It’s very easy to become obsessed with bokeh–look at the cinema and television industry. Watch famous movies of Tarantino, Nolan, or television shows like Arrow or American Horror Story and you’ll see that the world’s best cinematographers use lots and lots of bokeh. In the same way that cinematographers use bokeh to tell a story, photographers should use bokeh to tell a story and transmit a presence and feeling into the viewer that grabs them and forces them to pay attention.
We’re not at all saying that photographers need to be more cinematic–but instead we’re saying that many photographers need to start thinking about bokeh in a different way.
There are many elements and components to an image. A few are:

– Main subject
– Background
– Foreground
– Middle ground
– Composition
– Exposure
– Content
Yes, all of this is important to an image. And it comes to telling a story and putting as much information into a photo as possible, bokeh should be used with the other compositional elements to give the viewer an idea of where in the scene to look. In cinema, lens pullers ensure that their subject is always in focus while bokeh blurs the rest of the  scene into oblivion. There is usually just enough detail in the bokeh for the viewer to be able to tell and discern where the scene of the story is taking place.
But in that same way, photographers should use bokeh to force a viewer into a specific part of the photo in order to tell the story that they want to tell in the way that they want to tell it. Indeed, this is part of the journalistic idea of framing–which specifically defines how you tell the story based on your own opinion and point of view. Bokeh, when used in this way, is used as a compositional story element that aids in the progression of the story.
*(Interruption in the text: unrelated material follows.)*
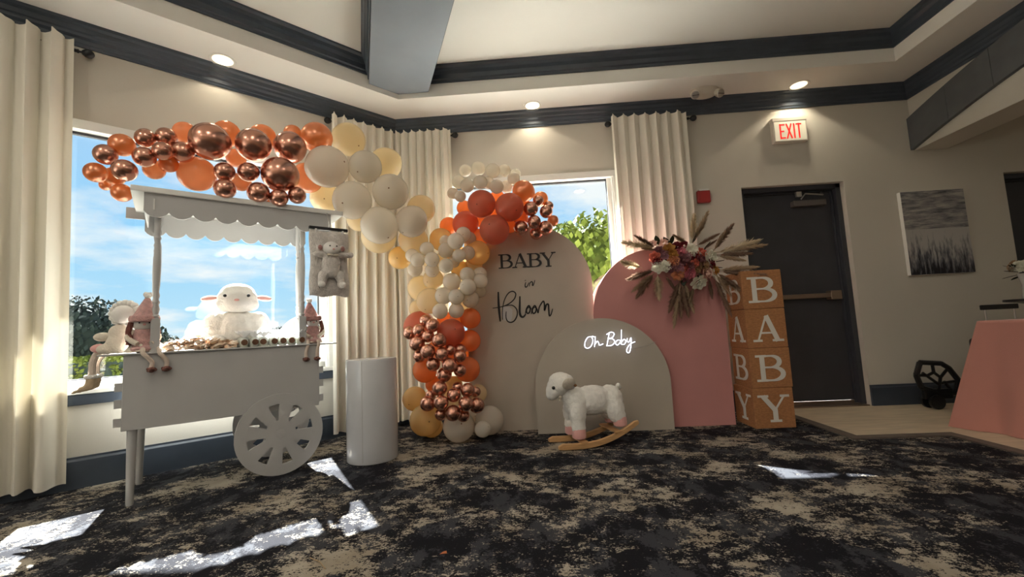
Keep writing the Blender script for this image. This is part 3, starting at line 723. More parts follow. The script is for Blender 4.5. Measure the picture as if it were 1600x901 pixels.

So what kinds of stories are we talking about? Documentary, photojournalistic, wedding, and event photographers should use bokeh to tell stories and make their viewers focus on specific parts of the scene. Many professionals already do this, but as photographers continue to grow, they should learn to use bokeh only as a storytelling tool that tells their viewers where to look in the scene.
Seems a bit obvious? It indeed can–but consider the many folks out there that shoot simply just for the bokeh instead of telling a story or any real compositional theme.
Use bokeh to make your images better at delivering messages–not as a crutch.